The Terrorist Knows No Borders
P.R. Chari
THE ACCIDENTAL GUERRILLA: FIGHTING SMALL WARS IN THE MIDST OF A BIG ONE by David Kilcullen Hurst & Co, London, Distributed in India, 2009, 346 pp., 895
August 2009, volume 33, No 8/9

Noted Pakistani author Ahmed Rashid speaking of the problem nearer home, says that: ‘The Pakistani Taliban movement is turning into a multiethnic movement, not limited to Pashtuns; I no longer say that there’s a creeping Talibanization in Pakistan—it’s a galloping Talibanization.’ Those dire words provide a fitting supplement to the clumsy sub-title chosen by the author of this book. Globally considered the Big War against terrorism gained international support after 9/11 destroyed the myth of American invincibility and the Twin Towers were brought down by the al Qaeda highjackers. Terrorism, of course, has been with us for centuries as, indeed, have insurgency and guerilla war. Favourite examples in the western literature are Spain during the Napoleonic age and Yugoslavia in more recent times. Aurangzeb’s fruitless campaigns against the Marathas seriously weakened the Mughal Empire. Small wars can ruin great armies.

David Kilcullen comes to this subject with impressive credentials. An Australian Army officer, he served in several theatres of the ‘War on Terror’ after 9/11. He also possesses a PhD in political anthropology. He has been the chief counterterrorism strategist for the State Department and Adviser to Condoleezza Rice and General Petraeus. The blurb describes him as ‘one of the world’s most influential experts on guerilla warfare’, whose revolutionary concepts have provided the intellectual grist for the revamped American strategy to deal with the situation in Iraq and Afghanistan.

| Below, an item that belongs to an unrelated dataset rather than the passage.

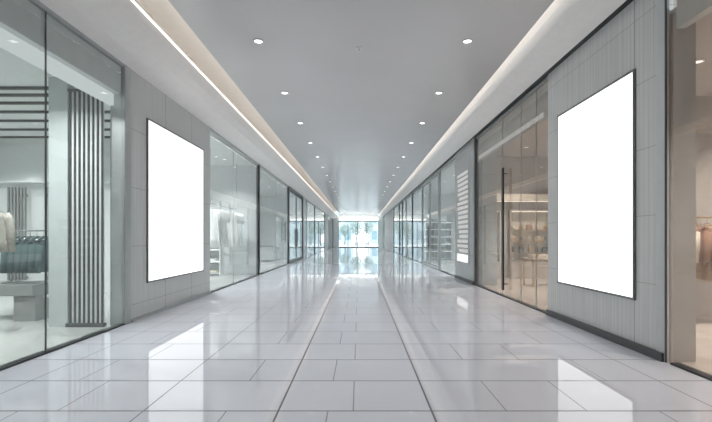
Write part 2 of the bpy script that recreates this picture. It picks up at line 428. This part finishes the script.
# ---------------------------------------------------------------- far end
struct('wall_end', (-4.3, -3.24, 67.9, 68.3, 0, ZC), M['white'], 'white return wall left of the end doors', 'wall')
struct('wall_end', (3.08, 4.2, 67.9, 68.3, 0, ZC), M['teal'], 'pale return wall right of the end doors', 'wall')
struct('wall_end', (-3.24, 3.08, 67.9, 68.3, 4.16, ZC), M['white'], 'white lintel above the end doors', 'wall')
struct('trim_12', (-3.24, 3.08, 67.3, 67.9, 4.16, 4.30), M['soffit'], 'shallow ledge above the end doors', 'ledge')
tag(B('cove_light', (-3.1, 3.0, 67.5, 67.8, 4.31, 4.36), emit('end_led', (.97, 1, 1), 9.0)), 'white light trough on the ledge above the end doors', 'cove light')
ed = tag(root('door_3', (0, 68.0, 0)), 'bright glazed entrance doors closing the far end of the corridor', 'door', kind='structure')
xs = [-3.24, -1.74, -.27, 1.11, 3.08]
f = MB()
for x in xs: f.box(x-.05, x+.05, -.06, .06, 0, 4.16)
f.box(-3.24, 3.08, -.06, .06, 4.08, 4.16); f.box(-3.24, 3.08, -.06, .06, 0, .10); f.build('door_frame', M['frame'], ed)
for a, b in zip(xs, xs[1:]): B('glass_pane', (a+.05, b-.05, -.006, .006, .1, 4.08), M['glass_c'], ed)
for x in (-.42, -.12): B('door_handle', (x-.02, x+.02, -.12, -.08, .8, 1.9), M['dark'], ed)

# outdoors beyond the doors
struct('ground', (-40, 40, 68.3, 150, -.14, -.02), M['paving'], 'pale paved forecourt beyond the end doors', 'paving')
def building(label, x0, x1, y, h, n, fl):
    t = tag(root('building', ((x0+x1)/2, y, -.02)), label, 'building')
    W = x1-x0
    B('body', (-W/2, W/2, 0, 10, 0, h), M['bld'], t); B('parapet', (-W/2-.2, W/2+.2, -.2, 10.2, h, h+.5), M['bld'], t)
    for i in range(n):
        for j in range(fl):
            a = -W/2 + W*(i+.18)/n; b = -W/2 + W*(i+.82)/n
            B('window', (a, b, -.08, .05, h*(j+.25)/fl, h*(j+.8)/fl), M['bldglass'], t)
building('pale building seen through the left end doors', -16, -1.5, 104, 8.5, 6, 2)
building('taller pale building seen through the right end doors', 3, 17, 116, 13, 6, 3)
def tree(label, x, y, h, cr, seed):
    q = random.Random(seed); t = tag(root('tree', (x, y, -.02)), label, 'tree')
    mb = MB(); mb.tube([(0, 0, 0), (.05, 0, h*.3), (-.04, .05, h*.6), (0, 0, h*.85)], [.13, .10, .07, .03])
    for i in range(7):
        a = q.uniform(0, 2*PI); z = h*q.uniform(.4, .65)
        mb.tube([(0, 0, z), (cr*.4*math.cos(a), cr*.4*math.sin(a), z+.5), (cr*.75*math.cos(a), cr*.75*math.sin(a), z+1.1)], [.045, .03, .012], 6)
    mb.build('trunk', M['bark'], t, True)
    mb = MB()
    for i in range(1500):
        v = Vector((q.gauss(0, 1), q.gauss(0, 1), q.gauss(0, 1))).normalized()*(q.random()**.4)
        c = Vector((v.x*cr, v.y*cr, h*.72 + v.z*h*.32)); s = q.uniform(.08, .17)
        u = Vector((q.gauss(0, 1), q.gauss(0, 1), q.gauss(0, 1))).normalized(); w = u.orthogonal().normalized()
        mb.bm.faces.new([mb.bm.verts.new(c+p) for p in (u*s, w*s*.5, -u*s, -w*s*.5)])
    mb.build('crown', M['leaf'], t)
tree('slim green tree outside behind the middle end door', -.6, 84, 5.2, 1.3, 1)
tree('leafy tree outside behind the right end door', 1.9, 90, 5.6, 1.3, 2)
tree('small tree outside behind the left end door', -3.1, 94, 4.6, 1.2, 3)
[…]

What is ‘accidental’ about guerrillas? The author distinguishes between unified and worldwide terror networks and insurgents with limited aims and, maybe, legitimate grievances—the LTTE, now in total disarray, provides a good example. But this syndrome exists all over in places like Xinjiang, Chechnya, Palestine, Kashmir, Lebanon, Somalia and elsewhere. The latter category of militants is identified as ‘accidental guerrillas’; clearly a distinct strategy is needed to combat them. The border region between Afghanistan and Pakistan has been identified as being ‘the classic instance of an accidental guerrilla syndrome, with heavy-handed government intervention in a highly traditional and xenophobic society producing a major backlash with extremely far-reaching implications for regional security.’ Nobody can seriously question this conclusion.